---- Listed records

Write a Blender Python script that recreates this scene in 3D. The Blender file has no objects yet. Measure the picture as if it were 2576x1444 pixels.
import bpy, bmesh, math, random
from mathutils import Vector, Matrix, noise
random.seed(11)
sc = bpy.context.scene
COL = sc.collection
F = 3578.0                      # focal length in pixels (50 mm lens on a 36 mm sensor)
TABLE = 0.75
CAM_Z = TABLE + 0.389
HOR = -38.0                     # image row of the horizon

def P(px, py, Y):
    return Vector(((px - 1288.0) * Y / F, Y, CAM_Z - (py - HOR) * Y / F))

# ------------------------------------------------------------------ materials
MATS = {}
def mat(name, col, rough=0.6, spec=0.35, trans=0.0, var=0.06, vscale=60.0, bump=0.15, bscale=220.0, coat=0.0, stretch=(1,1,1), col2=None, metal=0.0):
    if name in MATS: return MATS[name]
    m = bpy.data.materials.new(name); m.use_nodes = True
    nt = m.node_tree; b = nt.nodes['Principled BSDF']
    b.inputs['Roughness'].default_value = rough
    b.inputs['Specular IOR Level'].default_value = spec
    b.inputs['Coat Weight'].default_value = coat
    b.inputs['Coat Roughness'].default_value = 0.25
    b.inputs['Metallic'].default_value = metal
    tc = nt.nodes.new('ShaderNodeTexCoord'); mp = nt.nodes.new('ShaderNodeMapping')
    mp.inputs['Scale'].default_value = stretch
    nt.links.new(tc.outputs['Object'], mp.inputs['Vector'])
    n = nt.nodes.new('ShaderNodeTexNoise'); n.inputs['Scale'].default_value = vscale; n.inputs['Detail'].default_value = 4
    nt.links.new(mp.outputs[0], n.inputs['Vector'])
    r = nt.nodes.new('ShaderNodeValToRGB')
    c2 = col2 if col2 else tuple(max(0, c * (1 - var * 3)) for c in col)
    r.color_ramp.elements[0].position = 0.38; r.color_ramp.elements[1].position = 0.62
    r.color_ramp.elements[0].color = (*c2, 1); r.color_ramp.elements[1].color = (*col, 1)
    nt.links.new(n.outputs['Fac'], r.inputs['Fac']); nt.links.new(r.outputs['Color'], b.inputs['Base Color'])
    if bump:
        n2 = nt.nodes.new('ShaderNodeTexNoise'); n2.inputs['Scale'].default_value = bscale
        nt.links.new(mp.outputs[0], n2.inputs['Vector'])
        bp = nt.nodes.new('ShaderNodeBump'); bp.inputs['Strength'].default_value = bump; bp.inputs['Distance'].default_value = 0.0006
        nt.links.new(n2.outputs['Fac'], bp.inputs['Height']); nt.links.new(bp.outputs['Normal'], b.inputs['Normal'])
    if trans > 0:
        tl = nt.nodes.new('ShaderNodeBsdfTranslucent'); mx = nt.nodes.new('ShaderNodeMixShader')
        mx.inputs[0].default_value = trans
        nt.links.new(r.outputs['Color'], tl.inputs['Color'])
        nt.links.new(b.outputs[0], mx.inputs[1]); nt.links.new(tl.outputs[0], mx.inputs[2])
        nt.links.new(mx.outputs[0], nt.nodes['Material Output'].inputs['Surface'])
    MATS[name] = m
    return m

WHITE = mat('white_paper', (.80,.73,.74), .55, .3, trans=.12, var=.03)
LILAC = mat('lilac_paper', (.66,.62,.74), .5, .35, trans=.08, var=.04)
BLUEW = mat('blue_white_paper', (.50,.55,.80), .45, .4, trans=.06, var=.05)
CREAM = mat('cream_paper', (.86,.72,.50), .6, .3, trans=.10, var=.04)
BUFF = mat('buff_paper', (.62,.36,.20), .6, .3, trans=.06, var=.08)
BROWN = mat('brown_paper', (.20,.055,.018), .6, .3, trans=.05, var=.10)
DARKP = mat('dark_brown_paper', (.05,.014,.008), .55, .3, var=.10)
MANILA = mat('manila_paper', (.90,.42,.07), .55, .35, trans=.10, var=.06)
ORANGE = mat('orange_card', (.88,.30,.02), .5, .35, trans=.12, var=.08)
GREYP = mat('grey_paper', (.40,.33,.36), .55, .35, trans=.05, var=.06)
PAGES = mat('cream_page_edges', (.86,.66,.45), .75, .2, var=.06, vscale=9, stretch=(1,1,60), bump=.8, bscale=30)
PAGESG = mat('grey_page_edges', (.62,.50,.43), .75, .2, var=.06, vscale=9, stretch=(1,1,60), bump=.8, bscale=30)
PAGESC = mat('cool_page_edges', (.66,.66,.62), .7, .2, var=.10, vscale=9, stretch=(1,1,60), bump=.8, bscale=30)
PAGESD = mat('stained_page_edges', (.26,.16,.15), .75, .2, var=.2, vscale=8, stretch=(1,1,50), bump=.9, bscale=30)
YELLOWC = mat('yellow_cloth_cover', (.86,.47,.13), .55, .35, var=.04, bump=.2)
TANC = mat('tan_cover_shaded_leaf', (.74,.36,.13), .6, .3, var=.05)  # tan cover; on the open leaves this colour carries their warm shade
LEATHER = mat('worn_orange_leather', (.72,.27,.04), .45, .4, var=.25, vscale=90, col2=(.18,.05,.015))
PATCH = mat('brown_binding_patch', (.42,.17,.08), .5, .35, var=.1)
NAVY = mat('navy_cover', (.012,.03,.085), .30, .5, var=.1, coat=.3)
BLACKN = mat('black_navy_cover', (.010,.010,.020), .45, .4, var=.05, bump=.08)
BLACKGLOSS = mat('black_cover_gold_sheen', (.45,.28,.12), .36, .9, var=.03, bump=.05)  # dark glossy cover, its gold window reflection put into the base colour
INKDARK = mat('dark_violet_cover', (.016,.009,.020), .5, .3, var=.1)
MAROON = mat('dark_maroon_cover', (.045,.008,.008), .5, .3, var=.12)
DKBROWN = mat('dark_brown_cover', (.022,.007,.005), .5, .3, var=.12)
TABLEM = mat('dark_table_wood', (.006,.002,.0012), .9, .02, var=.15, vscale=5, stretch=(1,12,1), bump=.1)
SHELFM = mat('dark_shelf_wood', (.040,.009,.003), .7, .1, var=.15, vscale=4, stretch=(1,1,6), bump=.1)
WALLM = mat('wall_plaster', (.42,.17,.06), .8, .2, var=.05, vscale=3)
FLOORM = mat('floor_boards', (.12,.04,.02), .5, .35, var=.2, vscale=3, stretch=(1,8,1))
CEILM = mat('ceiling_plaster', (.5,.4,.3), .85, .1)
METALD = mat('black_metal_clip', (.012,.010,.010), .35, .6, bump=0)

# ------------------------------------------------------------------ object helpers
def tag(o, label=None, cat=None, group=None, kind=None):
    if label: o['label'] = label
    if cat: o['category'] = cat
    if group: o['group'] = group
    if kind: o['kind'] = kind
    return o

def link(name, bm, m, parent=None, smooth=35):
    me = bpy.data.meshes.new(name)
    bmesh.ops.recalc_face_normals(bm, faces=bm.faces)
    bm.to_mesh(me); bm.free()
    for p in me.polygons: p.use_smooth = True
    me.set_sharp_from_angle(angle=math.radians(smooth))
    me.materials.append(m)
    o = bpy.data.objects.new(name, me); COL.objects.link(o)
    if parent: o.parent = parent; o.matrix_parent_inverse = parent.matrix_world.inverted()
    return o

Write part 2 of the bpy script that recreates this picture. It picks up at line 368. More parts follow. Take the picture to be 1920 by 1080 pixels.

--------

• Exercise description: Set down each line of the material verbatim, from the first line through the line that contains "HOR = -38.0".

• Result for this task:
Write a Blender Python script that recreates this scene in 3D. The Blender file has no objects yet. Measure the picture as if it were 2576x1444 pixels.
import bpy, bmesh, math, random
from mathutils import Vector, Matrix, noise
random.seed(11)
sc = bpy.context.scene
COL = sc.collection
F = 3578.0                      # focal length in pixels (50 mm lens on a 36 mm sensor)
TABLE = 0.75
CAM_Z = TABLE + 0.389
HOR = -38.0                     # image row of the horizon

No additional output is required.